**Provided data:**
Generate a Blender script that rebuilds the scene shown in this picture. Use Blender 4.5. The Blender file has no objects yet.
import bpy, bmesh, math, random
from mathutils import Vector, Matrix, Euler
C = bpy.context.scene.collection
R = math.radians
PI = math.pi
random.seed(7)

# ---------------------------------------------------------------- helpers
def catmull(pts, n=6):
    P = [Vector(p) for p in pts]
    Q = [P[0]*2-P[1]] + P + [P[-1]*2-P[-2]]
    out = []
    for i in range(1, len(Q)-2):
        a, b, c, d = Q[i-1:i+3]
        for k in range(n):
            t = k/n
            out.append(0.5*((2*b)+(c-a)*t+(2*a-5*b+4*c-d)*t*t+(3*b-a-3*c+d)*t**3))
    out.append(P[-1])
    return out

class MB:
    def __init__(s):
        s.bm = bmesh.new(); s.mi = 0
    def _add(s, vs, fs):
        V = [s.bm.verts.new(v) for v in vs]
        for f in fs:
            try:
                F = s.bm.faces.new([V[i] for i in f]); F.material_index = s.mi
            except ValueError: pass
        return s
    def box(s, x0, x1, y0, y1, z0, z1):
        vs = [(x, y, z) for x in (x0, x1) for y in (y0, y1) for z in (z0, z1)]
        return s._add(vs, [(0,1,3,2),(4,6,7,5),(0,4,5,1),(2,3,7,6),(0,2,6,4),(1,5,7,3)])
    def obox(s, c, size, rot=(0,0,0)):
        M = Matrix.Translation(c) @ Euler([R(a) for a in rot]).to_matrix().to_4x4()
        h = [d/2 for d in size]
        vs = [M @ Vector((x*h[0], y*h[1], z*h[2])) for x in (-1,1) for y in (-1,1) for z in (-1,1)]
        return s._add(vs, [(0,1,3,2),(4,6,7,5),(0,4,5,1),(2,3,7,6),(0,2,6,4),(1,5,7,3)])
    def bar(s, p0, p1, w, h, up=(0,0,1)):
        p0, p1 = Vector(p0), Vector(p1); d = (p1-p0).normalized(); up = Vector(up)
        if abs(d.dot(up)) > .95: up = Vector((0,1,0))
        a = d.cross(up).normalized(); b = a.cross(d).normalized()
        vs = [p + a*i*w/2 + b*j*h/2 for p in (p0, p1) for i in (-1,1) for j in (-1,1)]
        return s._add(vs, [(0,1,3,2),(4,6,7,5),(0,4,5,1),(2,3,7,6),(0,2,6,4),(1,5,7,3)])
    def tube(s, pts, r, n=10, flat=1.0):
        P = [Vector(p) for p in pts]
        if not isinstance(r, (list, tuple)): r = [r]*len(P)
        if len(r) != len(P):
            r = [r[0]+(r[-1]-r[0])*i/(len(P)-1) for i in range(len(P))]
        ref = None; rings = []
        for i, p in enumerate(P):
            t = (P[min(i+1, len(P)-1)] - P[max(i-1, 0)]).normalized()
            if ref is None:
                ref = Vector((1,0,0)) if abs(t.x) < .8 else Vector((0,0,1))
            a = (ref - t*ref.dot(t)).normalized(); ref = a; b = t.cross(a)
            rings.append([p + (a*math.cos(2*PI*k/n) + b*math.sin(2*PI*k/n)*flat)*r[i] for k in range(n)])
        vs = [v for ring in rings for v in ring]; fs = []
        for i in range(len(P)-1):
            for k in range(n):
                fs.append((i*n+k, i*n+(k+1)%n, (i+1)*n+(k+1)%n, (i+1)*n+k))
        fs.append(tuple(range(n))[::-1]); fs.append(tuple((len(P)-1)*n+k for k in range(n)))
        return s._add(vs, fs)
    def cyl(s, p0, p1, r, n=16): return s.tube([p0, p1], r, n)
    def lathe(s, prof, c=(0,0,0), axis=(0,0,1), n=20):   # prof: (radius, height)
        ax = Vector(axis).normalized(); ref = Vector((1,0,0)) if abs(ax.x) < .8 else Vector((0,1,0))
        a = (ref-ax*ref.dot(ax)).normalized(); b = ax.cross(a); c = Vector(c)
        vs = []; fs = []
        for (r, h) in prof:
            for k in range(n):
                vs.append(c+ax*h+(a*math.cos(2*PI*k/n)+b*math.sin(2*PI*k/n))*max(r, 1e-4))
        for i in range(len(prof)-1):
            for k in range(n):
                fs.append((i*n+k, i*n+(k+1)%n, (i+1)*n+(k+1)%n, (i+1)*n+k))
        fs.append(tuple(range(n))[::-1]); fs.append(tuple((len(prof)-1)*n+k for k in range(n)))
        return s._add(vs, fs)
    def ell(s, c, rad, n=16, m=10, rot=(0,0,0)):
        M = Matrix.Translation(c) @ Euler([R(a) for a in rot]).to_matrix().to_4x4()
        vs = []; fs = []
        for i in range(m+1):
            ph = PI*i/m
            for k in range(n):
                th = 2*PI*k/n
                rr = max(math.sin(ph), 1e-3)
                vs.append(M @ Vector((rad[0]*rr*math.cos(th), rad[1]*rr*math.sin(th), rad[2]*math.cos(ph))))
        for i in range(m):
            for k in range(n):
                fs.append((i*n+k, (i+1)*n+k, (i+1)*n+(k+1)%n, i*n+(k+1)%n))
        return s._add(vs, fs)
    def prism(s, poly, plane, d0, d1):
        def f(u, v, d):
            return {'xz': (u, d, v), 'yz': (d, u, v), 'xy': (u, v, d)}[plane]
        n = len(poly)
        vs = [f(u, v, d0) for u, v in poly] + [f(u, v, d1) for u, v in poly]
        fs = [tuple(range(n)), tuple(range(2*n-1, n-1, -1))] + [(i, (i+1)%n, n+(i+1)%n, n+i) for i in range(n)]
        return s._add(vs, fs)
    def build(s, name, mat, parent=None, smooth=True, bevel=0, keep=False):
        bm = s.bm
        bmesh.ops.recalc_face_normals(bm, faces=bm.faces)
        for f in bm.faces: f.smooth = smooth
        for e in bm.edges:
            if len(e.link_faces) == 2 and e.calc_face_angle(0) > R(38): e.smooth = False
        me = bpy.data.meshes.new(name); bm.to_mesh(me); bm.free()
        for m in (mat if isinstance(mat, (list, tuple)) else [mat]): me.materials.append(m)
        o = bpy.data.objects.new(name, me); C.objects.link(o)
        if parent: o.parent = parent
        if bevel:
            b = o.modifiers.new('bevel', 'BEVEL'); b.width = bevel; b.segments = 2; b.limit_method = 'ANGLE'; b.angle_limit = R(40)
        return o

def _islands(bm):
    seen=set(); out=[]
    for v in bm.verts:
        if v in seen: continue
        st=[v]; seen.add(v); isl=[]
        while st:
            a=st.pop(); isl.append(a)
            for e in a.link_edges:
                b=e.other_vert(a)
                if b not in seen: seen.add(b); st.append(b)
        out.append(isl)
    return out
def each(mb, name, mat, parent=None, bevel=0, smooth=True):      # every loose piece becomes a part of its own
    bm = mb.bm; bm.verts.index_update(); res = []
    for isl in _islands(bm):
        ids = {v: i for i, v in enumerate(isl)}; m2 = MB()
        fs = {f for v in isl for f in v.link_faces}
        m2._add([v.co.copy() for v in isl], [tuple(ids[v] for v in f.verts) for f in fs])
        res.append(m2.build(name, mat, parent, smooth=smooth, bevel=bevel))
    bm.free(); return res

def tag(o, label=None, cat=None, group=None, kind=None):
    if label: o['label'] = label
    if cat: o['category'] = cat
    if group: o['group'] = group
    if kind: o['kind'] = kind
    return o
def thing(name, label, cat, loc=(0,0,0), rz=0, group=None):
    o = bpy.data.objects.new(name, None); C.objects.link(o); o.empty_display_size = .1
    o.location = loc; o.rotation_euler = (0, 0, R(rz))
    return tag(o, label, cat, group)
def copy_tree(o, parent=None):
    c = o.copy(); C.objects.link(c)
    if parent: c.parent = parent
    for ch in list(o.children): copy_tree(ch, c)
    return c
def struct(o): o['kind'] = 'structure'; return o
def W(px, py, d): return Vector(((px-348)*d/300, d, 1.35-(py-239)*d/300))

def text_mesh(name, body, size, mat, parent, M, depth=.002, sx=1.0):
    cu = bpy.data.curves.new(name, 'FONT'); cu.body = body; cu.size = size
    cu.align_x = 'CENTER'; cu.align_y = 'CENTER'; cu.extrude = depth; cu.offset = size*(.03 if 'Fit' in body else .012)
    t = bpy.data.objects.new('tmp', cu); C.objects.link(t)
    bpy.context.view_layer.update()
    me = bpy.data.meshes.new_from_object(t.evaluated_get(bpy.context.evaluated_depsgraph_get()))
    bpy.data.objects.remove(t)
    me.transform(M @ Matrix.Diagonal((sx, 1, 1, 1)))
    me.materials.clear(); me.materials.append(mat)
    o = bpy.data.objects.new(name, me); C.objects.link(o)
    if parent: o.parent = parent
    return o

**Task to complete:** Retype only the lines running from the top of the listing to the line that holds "random.seed(7)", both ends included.

**Response to the exercise:**
Generate a Blender script that rebuilds the scene shown in this picture. Use Blender 4.5. The Blender file has no objects yet.
import bpy, bmesh, math, random
from mathutils import Vector, Matrix, Euler
C = bpy.context.scene.collection
R = math.radians
PI = math.pi
random.seed(7)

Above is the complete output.